I expect Plato was extremely surprised that you could not use the fact that $\displaystyle \displaystyle \begin{align*} \lim_{x \to a}f(x) = f(a) \end{align*}$ if the function is continuous at $\displaystyle \displaystyle \begin{align*} x = a \end{align*}$. If you need an $\displaystyle \displaystyle \begin{align*} \epsilon - \delta \end{align*}$ proof, you need to STATE it.
The problem is that we cannot read your mind! You said "Prove that $\displaystyle \lim_{x\to 3} x^2= 9$" and there are many different ways to do that, depending on what you know. One method, if you know about continuous functions and, in particular, that all polynomials are continous for all x, then you have immediately that the limit is $\displaystyle 3^2= 9$, as Plato said. If that was not what you wanted, well, we have no way of knowing that unless you tell us exactly what you want. That is one reason why we repeatedly ask people to show what they have tried- so that we will at least know what basis they are starting from.
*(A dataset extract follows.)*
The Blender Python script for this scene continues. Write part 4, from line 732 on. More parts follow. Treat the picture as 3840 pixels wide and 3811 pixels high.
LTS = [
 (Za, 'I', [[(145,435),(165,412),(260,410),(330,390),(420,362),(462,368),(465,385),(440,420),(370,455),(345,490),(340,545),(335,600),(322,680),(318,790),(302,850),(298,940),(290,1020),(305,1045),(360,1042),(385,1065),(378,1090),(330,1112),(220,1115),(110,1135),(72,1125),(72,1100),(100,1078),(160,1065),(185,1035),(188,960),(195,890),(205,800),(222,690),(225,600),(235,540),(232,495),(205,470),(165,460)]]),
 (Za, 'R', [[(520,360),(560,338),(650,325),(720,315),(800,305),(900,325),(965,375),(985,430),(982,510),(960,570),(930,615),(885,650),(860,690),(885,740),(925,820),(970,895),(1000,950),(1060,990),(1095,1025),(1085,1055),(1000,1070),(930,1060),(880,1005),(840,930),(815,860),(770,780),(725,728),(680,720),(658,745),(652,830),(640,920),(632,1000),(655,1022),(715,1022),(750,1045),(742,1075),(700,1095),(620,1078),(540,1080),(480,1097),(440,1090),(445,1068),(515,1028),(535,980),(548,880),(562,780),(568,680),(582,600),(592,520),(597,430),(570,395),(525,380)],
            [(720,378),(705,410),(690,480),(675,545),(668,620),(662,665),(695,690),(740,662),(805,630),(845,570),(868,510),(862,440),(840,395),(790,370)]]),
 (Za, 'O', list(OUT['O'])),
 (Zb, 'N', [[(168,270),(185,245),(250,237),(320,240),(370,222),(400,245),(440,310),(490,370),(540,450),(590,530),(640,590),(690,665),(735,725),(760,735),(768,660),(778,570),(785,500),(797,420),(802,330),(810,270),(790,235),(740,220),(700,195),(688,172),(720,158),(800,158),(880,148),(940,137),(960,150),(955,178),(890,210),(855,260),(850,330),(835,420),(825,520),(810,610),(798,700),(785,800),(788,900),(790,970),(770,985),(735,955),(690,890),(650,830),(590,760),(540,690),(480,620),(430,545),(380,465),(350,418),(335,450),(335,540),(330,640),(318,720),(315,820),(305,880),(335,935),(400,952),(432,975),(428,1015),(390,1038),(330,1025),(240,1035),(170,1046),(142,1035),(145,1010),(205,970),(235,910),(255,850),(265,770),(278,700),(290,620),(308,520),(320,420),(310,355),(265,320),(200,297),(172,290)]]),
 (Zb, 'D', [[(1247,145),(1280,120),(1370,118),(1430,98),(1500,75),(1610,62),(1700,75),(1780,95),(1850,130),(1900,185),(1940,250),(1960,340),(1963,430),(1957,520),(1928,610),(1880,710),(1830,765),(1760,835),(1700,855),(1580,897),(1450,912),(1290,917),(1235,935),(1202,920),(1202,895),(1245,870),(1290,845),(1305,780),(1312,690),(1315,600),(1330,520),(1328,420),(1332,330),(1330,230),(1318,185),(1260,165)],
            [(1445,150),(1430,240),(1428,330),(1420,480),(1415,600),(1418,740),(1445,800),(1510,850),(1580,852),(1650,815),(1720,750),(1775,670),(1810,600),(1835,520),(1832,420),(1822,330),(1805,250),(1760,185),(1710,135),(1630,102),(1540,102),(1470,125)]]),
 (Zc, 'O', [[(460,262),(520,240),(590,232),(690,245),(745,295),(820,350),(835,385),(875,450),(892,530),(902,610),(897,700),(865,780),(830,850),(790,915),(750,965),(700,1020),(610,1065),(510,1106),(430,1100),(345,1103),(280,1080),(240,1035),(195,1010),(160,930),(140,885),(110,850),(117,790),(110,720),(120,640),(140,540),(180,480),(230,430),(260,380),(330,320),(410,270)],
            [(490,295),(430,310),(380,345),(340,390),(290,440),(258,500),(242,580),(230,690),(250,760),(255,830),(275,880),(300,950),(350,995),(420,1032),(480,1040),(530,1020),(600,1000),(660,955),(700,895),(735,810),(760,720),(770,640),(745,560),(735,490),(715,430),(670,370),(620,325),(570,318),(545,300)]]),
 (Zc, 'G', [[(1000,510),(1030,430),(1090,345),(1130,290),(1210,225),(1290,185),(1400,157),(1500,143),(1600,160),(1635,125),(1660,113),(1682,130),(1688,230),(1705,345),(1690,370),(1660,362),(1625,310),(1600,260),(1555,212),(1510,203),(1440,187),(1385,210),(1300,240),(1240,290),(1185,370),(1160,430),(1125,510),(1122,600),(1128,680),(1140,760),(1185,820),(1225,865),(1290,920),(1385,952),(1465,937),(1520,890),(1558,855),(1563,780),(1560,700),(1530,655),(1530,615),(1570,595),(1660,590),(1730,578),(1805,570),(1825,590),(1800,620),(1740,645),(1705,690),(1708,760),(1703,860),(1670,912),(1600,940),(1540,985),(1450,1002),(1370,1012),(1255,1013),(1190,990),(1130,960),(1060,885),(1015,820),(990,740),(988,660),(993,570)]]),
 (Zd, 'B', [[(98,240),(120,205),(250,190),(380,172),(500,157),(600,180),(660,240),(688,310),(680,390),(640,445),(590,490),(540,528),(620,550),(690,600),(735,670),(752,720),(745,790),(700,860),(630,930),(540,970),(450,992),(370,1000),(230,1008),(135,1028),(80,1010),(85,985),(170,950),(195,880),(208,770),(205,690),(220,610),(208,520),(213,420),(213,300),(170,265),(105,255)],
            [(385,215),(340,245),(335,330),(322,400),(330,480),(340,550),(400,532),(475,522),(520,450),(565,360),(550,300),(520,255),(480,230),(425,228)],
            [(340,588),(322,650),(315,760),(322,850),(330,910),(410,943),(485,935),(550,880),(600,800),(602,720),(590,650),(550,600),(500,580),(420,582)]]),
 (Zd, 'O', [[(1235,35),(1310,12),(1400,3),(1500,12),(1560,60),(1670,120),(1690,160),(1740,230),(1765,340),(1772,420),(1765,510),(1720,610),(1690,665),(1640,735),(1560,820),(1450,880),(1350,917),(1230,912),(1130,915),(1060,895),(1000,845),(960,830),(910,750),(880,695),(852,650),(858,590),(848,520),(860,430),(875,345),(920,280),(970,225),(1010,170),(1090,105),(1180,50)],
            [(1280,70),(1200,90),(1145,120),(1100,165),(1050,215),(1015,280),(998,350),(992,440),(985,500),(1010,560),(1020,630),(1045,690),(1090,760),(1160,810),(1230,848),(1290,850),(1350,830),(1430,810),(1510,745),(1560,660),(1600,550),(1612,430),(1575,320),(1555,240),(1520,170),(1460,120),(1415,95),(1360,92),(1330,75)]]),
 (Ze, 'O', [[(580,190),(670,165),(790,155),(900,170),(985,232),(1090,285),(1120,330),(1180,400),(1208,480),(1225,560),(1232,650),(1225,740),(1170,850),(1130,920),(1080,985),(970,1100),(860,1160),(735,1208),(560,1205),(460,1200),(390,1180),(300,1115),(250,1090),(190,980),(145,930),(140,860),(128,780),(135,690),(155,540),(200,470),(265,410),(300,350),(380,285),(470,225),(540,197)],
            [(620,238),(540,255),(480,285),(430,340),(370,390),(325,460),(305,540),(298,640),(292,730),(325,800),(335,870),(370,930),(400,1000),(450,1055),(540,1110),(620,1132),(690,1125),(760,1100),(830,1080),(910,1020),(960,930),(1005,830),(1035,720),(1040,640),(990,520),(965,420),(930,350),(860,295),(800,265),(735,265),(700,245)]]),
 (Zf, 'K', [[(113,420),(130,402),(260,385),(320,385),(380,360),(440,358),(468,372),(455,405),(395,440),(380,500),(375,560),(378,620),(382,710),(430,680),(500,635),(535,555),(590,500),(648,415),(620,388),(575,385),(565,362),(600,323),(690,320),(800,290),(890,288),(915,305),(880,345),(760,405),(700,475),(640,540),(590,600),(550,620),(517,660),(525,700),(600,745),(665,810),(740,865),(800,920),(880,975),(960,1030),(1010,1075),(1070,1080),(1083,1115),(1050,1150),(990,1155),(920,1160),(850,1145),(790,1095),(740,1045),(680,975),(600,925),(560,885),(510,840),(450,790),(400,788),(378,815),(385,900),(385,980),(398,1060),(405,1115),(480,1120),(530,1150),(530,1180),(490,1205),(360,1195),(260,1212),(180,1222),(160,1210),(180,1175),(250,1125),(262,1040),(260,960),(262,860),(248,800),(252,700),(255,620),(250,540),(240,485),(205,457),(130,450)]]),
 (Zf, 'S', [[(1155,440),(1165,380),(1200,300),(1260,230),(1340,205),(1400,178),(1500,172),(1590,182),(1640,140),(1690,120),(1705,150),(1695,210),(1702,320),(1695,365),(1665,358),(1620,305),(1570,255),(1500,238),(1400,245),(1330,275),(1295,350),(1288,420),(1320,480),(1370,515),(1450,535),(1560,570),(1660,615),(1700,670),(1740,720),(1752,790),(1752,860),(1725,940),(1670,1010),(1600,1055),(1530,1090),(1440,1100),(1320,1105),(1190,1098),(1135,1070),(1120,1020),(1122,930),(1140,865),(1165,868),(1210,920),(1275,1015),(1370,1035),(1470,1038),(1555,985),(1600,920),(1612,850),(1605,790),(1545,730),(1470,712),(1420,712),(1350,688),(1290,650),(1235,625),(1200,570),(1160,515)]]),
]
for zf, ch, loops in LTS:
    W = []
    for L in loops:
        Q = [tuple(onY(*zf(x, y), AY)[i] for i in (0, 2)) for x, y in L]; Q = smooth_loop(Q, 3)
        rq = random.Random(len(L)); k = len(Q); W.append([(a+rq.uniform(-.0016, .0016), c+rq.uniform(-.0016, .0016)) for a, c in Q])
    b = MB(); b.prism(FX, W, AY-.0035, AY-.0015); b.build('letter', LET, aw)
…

If you need to use an "epsilon-delta" proof then we needed to know that from the start. To have $\displaystyle |f(x)- L|= |x^2- 9|= |(x-3)(x+3)|< \epsilon$. That can be reduced to $\displaystyle |x-3||x+3|< \epsilon$ or $\displaystyle |x-3|< \frac{\epsilon}{|x+3|}$ so to be able to say $\displaystyle |x-3|< \delta$ implies that, you need a lower bound on $\displaystyle \frac{\epsilon}{|x+3|}$ and so an upper bound on |x+ 3|.
We are looking at values of x close to 3 so we might as well look at |x- 3|< 1. That is,-1< x- 3< 1 so 5< x+ 3< 7.